EXTRACTED INFORMATION ::
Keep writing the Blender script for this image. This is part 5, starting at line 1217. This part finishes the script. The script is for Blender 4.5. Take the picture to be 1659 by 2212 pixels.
--
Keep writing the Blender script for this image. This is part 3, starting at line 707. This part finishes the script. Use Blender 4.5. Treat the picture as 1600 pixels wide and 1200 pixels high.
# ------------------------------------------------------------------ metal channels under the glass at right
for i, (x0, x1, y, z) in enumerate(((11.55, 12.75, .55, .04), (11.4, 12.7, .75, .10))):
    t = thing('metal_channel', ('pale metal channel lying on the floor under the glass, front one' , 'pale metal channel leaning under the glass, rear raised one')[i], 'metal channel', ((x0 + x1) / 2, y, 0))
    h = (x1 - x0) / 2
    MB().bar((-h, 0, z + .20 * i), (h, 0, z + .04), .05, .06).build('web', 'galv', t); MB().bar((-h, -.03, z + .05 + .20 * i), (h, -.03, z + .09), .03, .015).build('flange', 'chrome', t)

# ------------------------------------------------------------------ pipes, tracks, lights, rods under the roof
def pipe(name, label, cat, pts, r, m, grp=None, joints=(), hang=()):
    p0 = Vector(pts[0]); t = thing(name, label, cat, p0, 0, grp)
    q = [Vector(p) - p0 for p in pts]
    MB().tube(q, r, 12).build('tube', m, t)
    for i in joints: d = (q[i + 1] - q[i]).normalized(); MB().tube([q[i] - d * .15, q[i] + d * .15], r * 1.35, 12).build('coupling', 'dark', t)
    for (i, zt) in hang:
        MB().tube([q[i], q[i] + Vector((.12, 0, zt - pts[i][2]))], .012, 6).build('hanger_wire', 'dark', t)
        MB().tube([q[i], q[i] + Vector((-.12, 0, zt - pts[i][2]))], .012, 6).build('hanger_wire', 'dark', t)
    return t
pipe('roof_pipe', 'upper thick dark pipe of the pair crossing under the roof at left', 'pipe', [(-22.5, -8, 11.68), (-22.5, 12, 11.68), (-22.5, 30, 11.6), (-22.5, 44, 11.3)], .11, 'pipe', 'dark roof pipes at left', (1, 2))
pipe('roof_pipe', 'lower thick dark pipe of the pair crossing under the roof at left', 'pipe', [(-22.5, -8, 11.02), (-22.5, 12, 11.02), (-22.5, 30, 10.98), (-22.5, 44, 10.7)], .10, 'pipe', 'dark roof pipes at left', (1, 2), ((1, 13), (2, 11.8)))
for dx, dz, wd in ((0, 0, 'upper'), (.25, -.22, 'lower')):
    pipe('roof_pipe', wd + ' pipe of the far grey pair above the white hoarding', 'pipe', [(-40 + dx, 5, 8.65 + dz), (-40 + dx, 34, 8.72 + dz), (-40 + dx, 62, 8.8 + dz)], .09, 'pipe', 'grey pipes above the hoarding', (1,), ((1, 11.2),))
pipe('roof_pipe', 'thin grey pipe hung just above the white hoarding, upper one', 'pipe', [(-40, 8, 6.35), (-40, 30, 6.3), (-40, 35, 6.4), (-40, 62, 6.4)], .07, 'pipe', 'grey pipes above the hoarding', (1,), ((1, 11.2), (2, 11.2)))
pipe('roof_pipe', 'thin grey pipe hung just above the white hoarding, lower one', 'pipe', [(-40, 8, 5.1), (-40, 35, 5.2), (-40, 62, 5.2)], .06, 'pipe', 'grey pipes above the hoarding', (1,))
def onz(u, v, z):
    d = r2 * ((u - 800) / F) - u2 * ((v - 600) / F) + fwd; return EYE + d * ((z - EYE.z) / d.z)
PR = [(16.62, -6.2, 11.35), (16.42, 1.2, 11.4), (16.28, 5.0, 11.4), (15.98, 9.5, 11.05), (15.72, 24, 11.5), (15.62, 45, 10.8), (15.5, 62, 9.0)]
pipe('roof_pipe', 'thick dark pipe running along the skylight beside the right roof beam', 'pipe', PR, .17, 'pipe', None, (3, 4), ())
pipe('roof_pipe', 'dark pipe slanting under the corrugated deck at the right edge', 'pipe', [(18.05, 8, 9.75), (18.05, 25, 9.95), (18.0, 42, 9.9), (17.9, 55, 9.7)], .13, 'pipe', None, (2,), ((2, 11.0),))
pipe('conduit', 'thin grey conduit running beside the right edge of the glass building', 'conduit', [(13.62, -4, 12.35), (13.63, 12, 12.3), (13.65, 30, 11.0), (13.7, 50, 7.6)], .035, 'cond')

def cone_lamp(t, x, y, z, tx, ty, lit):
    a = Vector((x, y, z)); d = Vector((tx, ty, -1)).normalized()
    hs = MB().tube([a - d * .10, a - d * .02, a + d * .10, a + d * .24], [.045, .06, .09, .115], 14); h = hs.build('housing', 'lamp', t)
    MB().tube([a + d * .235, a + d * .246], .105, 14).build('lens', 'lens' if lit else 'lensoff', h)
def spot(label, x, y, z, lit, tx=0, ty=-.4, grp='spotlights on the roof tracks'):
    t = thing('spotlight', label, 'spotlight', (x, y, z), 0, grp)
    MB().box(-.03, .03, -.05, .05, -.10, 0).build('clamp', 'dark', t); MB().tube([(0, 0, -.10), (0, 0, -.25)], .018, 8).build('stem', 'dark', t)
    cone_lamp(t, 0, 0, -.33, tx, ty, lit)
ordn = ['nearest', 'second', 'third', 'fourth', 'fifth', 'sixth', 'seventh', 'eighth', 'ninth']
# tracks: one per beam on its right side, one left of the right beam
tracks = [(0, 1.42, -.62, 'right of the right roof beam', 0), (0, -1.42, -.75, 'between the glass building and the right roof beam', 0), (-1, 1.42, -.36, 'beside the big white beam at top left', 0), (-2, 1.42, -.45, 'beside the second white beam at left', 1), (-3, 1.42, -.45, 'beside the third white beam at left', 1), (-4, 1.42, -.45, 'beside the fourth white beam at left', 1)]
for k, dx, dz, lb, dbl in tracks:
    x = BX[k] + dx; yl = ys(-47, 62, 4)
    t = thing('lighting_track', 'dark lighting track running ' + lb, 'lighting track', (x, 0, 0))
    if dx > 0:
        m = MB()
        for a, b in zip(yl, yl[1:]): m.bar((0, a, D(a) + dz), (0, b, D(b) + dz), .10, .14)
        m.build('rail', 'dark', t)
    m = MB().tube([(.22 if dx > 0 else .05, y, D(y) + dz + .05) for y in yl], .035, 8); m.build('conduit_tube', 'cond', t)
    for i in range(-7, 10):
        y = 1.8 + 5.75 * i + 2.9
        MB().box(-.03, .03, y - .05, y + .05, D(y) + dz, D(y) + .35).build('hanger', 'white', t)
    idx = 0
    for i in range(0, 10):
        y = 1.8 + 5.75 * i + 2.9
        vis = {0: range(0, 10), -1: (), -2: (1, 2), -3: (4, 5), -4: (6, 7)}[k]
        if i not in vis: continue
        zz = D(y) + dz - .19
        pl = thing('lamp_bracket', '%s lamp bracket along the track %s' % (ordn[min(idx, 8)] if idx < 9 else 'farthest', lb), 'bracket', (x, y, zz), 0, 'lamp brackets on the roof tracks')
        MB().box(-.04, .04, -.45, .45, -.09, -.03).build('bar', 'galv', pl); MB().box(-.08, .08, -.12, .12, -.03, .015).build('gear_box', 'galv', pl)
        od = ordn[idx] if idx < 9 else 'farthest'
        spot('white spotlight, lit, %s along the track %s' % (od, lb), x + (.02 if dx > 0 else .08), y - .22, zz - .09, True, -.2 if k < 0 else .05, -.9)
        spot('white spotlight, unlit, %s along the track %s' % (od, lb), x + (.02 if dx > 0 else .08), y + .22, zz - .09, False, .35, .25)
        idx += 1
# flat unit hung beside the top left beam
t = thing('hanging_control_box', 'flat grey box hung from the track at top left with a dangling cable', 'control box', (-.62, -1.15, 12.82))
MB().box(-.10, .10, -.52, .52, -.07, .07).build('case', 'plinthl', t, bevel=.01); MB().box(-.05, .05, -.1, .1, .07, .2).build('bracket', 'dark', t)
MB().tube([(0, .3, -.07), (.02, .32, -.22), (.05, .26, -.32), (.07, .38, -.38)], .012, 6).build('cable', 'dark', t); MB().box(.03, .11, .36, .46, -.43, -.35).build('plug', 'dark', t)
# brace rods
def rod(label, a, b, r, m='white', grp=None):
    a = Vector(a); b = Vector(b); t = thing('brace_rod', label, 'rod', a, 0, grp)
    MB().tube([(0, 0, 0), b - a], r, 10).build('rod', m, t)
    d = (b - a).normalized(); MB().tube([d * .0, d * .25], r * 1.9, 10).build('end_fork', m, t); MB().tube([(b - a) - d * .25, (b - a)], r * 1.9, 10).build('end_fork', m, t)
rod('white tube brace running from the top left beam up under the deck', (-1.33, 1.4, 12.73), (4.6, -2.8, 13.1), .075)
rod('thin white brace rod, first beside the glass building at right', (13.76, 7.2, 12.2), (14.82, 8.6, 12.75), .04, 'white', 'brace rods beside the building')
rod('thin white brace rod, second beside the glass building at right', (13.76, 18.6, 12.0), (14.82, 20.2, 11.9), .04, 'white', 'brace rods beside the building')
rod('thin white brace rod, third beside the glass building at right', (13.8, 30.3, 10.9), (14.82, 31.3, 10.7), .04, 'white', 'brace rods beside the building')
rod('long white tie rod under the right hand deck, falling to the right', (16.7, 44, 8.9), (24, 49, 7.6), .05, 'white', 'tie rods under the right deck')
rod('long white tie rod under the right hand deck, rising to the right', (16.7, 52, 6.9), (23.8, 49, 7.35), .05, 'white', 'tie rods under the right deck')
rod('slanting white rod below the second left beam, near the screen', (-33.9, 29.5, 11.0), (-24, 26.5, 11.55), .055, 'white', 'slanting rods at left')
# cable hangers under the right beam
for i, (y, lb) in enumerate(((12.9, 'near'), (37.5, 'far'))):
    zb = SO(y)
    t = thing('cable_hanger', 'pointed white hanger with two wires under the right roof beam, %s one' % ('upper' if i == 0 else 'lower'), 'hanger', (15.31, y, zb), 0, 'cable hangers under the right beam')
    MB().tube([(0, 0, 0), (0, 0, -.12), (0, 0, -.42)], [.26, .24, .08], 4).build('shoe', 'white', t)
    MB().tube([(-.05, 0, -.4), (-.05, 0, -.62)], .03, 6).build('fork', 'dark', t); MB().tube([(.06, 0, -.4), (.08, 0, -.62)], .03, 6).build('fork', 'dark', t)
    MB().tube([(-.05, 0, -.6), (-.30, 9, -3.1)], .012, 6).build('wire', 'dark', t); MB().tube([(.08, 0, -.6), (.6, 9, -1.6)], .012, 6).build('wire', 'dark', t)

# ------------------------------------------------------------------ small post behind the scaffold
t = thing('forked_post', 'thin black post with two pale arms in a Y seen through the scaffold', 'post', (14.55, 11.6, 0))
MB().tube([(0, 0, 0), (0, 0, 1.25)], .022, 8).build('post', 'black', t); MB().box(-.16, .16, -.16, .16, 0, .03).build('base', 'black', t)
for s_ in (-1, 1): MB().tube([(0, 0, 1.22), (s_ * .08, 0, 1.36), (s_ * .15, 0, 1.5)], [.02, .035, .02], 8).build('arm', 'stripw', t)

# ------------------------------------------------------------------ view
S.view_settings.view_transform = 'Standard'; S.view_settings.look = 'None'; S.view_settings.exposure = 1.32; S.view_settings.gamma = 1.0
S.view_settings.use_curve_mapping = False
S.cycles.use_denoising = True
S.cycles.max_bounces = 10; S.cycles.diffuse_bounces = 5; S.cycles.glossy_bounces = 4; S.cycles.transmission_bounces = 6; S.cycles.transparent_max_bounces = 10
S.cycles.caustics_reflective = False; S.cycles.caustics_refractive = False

WORK TO COMPLETE :: From the entries above, extract only the lines running from the one containing "1200 pixels high." through the one containing "MB().bar((-h, 0, z", inclusive.

FINAL RESULT ::
Keep writing the Blender script for this image. This is part 3, starting at line 707. This part finishes the script. Use Blender 4.5. Treat the picture as 1600 pixels wide and 1200 pixels high.
# ------------------------------------------------------------------ metal channels under the glass at right
for i, (x0, x1, y, z) in enumerate(((11.55, 12.75, .55, .04), (11.4, 12.7, .75, .10))):
    t = thing('metal_channel', ('pale metal channel lying on the floor under the glass, front one' , 'pale metal channel leaning under the glass, rear raised one')[i], 'metal channel', ((x0 + x1) / 2, y, 0))
    h = (x1 - x0) / 2
    MB().bar((-h, 0, z + .20 * i), (h, 0, z + .04), .05, .06).build('web', 'galv', t); MB().bar((-h, -.03, z + .05 + .20 * i), (h, -.03, z + .09), .03, .015).build('flange', 'chrome', t)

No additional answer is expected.